Dataset content -
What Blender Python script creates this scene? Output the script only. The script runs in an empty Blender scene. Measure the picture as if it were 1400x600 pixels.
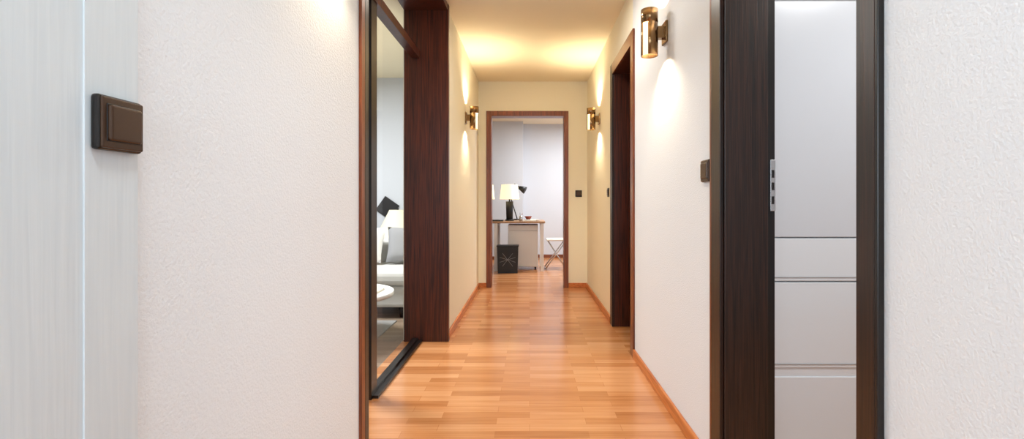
import bpy, bmesh, math
from mathutils import Vector, Matrix
S=bpy.context.scene
S.view_settings.view_transform='Standard'
S.view_settings.look='None'
COL=S.collection

# ---------------- materials ----------------
def mk(name):
    m=bpy.data.materials.new(name); m.use_nodes=True
    nt=m.node_tree; b=nt.nodes['Principled BSDF']; return m,nt,b
def lin(c):
    return tuple(((v/255)/12.92 if v/255<=.04045 else ((v/255+.055)/1.055)**2.4) for v in c)+(1,)
def plain(name,c,rough=.5,metal=0,bump=0,bscale=200,emit=0,var=.06):
    m,nt,b=mk(name); b.inputs['Roughness'].default_value=rough; b.inputs['Metallic'].default_value=metal
    N=nt.nodes;L=nt.links
    g=N.new('ShaderNodeNewGeometry'); n=N.new('ShaderNodeTexNoise'); n.inputs['Scale'].default_value=bscale; n.inputs['Detail'].default_value=3
    L.new(g.outputs['Position'],n.inputs['Vector'])
    r=N.new('ShaderNodeValToRGB'); c=lin(c)
    r.color_ramp.elements[0].color=tuple(v*(1-var) for v in c[:3])+(1,)
    r.color_ramp.elements[1].color=tuple(min(1,v*(1+var)) for v in c[:3])+(1,)
    L.new(n.outputs['Fac'],r.inputs['Fac']); L.new(r.outputs['Color'],b.inputs['Base Color'])
    if bump:
        bp=N.new('ShaderNodeBump'); bp.inputs['Strength'].default_value=bump; bp.inputs['Distance'].default_value=.004
        L.new(n.outputs['Fac'],bp.inputs['Height']); L.new(bp.outputs['Normal'],b.inputs['Normal'])
    if emit:
        b.inputs['Emission Color'].default_value=c; b.inputs['Emission Strength'].default_value=emit
    return m
def wood(name,c1,c2,scale=(90,90,3),rough=.35,bump=.15,coat=0):
    m,nt,b=mk(name);N=nt.nodes;L=nt.links
    g=N.new('ShaderNodeNewGeometry'); mp=N.new('ShaderNodeMapping'); mp.inputs['Scale'].default_value=scale
    n=N.new('ShaderNodeTexNoise'); n.inputs['Scale'].default_value=1; n.inputs['Detail'].default_value=5; n.inputs['Distortion'].default_value=.6
    L.new(g.outputs['Position'],mp.inputs['Vector']);L.new(mp.outputs['Vector'],n.inputs['Vector'])
    r=N.new('ShaderNodeValToRGB'); r.color_ramp.elements[0].position=.35; r.color_ramp.elements[1].position=.65
    r.color_ramp.elements[0].color=lin(c1); r.color_ramp.elements[1].color=lin(c2)
    L.new(n.outputs['Fac'],r.inputs['Fac']);L.new(r.outputs['Color'],b.inputs['Base Color'])
    bp=N.new('ShaderNodeBump'); bp.inputs['Strength'].default_value=bump; bp.inputs['Distance'].default_value=.002
    L.new(n.outputs['Fac'],bp.inputs['Height']); L.new(bp.outputs['Normal'],b.inputs['Normal'])
    b.inputs['Roughness'].default_value=rough; b.inputs['Coat Weight'].default_value=coat
    return m
def parquet(name,c1,c2,c3,rough=.3):
    m,nt,b=mk(name);N=nt.nodes;L=nt.links
    g=N.new('ShaderNodeNewGeometry')
    br=N.new('ShaderNodeTexBrick'); br.offset=.37; br.offset_frequency=2; br.squash=1
    br.inputs['Scale'].default_value=1; br.inputs['Brick Width'].default_value=.42; br.inputs['Row Height'].default_value=.065
    br.inputs['Mortar Size'].default_value=.0012; br.inputs['Mortar Smooth'].default_value=.3; br.inputs['Bias'].default_value=0
    br.inputs['Color1'].default_value=(0,0,0,1); br.inputs['Color2'].default_value=(1,1,1,1); br.inputs['Mortar'].default_value=(.05,.05,.05,1)
    L.new(g.outputs['Position'],br.inputs['Vector'])
    mp=N.new('ShaderNodeMapping'); mp.inputs['Scale'].default_value=(3,60,1)
    n=N.new('ShaderNodeTexNoise'); n.inputs['Scale'].default_value=1; n.inputs['Detail'].default_value=5
    L.new(g.outputs['Position'],mp.inputs['Vector']);L.new(mp.outputs['Vector'],n.inputs['Vector'])
    mx=N.new('ShaderNodeMix'); mx.data_type='FLOAT'; mx.inputs[0].default_value=.55
    L.new(br.outputs['Color'],mx.inputs[2]);L.new(n.outputs['Fac'],mx.inputs[3])
    r=N.new('ShaderNodeValToRGB'); e=r.color_ramp.elements
    e[0].position=.1;e[0].color=lin(c1);e[1].position=.9;e[1].color=lin(c3)
    x=e.new(.5);x.color=lin(c2)
    L.new(mx.outputs[0],r.inputs['Fac']);L.new(r.outputs['Color'],b.inputs['Base Color'])
    b.inputs['Roughness'].default_value=rough
    bp=N.new('ShaderNodeBump'); bp.inputs['Strength'].default_value=.08; bp.inputs['Distance'].default_value=.002
    L.new(n.outputs['Fac'],bp.inputs['Height']); L.new(bp.outputs['Normal'],b.inputs['Normal'])
    return m
def glass(name,tint,refl=.05):
    m=bpy.data.materials.new(name); m.use_nodes=True; nt=m.node_tree;N=nt.nodes;L=nt.links
    N.remove(N['Principled BSDF']); o=N['Material Output']
    t=N.new('ShaderNodeBsdfTransparent'); t.inputs[0].default_value=tint
    g=N.new('ShaderNodeBsdfGlossy'); g.inputs['Roughness'].default_value=.02
    x=N.new('ShaderNodeMixShader'); x.inputs[0].default_value=refl
    L.new(t.outputs[0],x.inputs[1]);L.new(g.outputs[0],x.inputs[2]);L.new(x.outputs[0],o.inputs['Surface'])
    return m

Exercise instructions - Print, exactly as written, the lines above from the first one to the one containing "COL=S.collection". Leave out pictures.

Full solution -
What Blender Python script creates this scene? Output the script only. The script runs in an empty Blender scene. Measure the picture as if it were 1400x600 pixels.
import bpy, bmesh, math
from mathutils import Vector, Matrix
S=bpy.context.scene
S.view_settings.view_transform='Standard'
S.view_settings.look='None'
COL=S.collection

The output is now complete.